Australian sailor Jimmy Spithill has successfully won the America's Cup for America but he still wants to win it for Australia.
Thirty-year-old Spithill, from Pittwater just north of Sydney, steered Larry Elliston's USA 17 (better known as BMW Oracle) to two decisive wins in the best two out of three Deed of Gift challenge off Valencia in Spain.
Sailing in temperatures that hovered around 0 degrees and winds that rarely topped eight knots, Spithill won the first race by more than 15 minutes and the second by more than five. His huge trimaran topped 25 knots in the reaching legs of the second race and reached almost 20 knots when sailing upwind in both races.
Alinghi 5, the 115 foot catamaran built and sailed by the Cup holder, Swiss billionaire Ernesto Bertarelli, was never really in the hunt -- although it did put in a remarkable performance on the first leg of the second race where it led USA 17 by up to 600 metres at times.
Elliston, a computer billionaire, will take the America's Cup trophy, a bottomless silver ewer known affectionately as The Auld Mug, back to San Francisco on Saturday. He is expected to get a huge welcome at the Golden Gate Yacht Club, on the southern shore of the city's famous bay, when he uncrates the Cup. It will be the first time the America's Cup has been in American hands since it was won by the Kiwis in San Diego 16 years ago.
Elliston has announced that the Italian yacht club, Club Italia di Roma which sponsors multiple world champion Vincenzo Onorato’s Mascalzone Latino (Italian rascals) sailing team, will be the Challenger of Record for the next America’s Cup regatta -- which will revert to mulitiple challangers from around the world competing for the Louis Vuitton Cup for the right to meet BMW Oracle in the Cup match.
Elliston is also likely to abandon the ruinously expensive multi-hulls of this challenge and revert to a new America’s Cup class yacht -- a mono hull sloop of about 90 feet. The change back to a traditional yacht and racing format is expected to attract up to a dozen challenges from yacht clubs around the world. Already the British, the French, the Germans, the Russians and the New Zealanders have indicated they will be in the field. Ellison is also expected to face challengers from the US east coast who want the right to defend the Cup.

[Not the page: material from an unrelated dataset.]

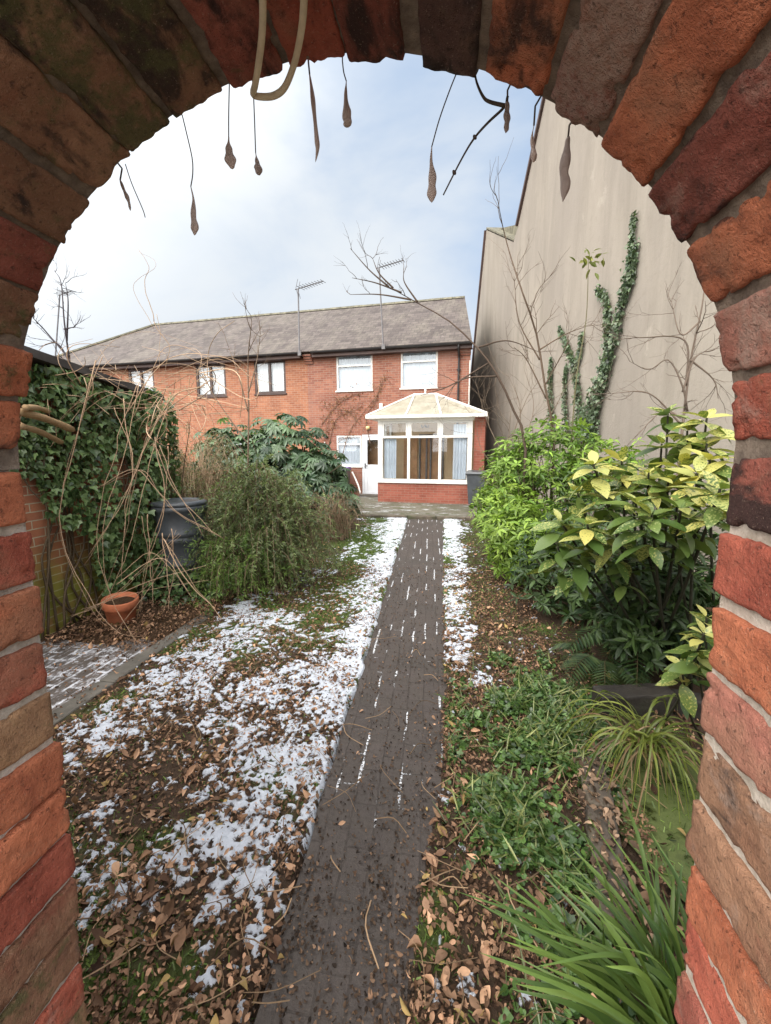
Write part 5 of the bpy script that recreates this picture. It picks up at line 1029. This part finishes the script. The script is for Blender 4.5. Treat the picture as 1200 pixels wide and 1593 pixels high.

Whether or not Australia will have a yacht in the regatta, expected to be sailed in San Francisco in the northern summer of 2012, could hinge on the availability of Jimmy Spithill.
If Spithill, who is known is sailing circles as “Pitbull” because of his aggressive starts and who is regarded as one of the top match racing skippers in the world, leaves his highly paid position with Elliston’s team then he is sure to be offered a job of skipper on any Australian challenger.
Australia has not had a yacht in an America’s Cup regatta since Spithill, then a baby-faced 20-year-old, took the helm of Syd Fischer’s Young Australia in Auckland in 2000, but there are a number of would-be syndicates already sniffing out the chances of raising the $30million a challenge in San Francisco would cost.
With no billionaire sailors in Australia to individually back a yacht, any challenge syndicate would have to rely on generous corporate donations to fund its research and building program.
When, in 1983, Alan Bond’s Australia II became the first yacht to win the America’s Cup in 143 years (it is the oldest continually contested sporting contest in the world), the funding was provided by Bond and a large number local companies.
Whatever decision Elliston makes on the boats, venue and timing of the next America’s Cup regatta, sailing around the world will be cheering the fact that the outcome will be decided on the water rather than dragging through the New York Supreme Court as this Deed of Gift challenge has done for the past two and a half years.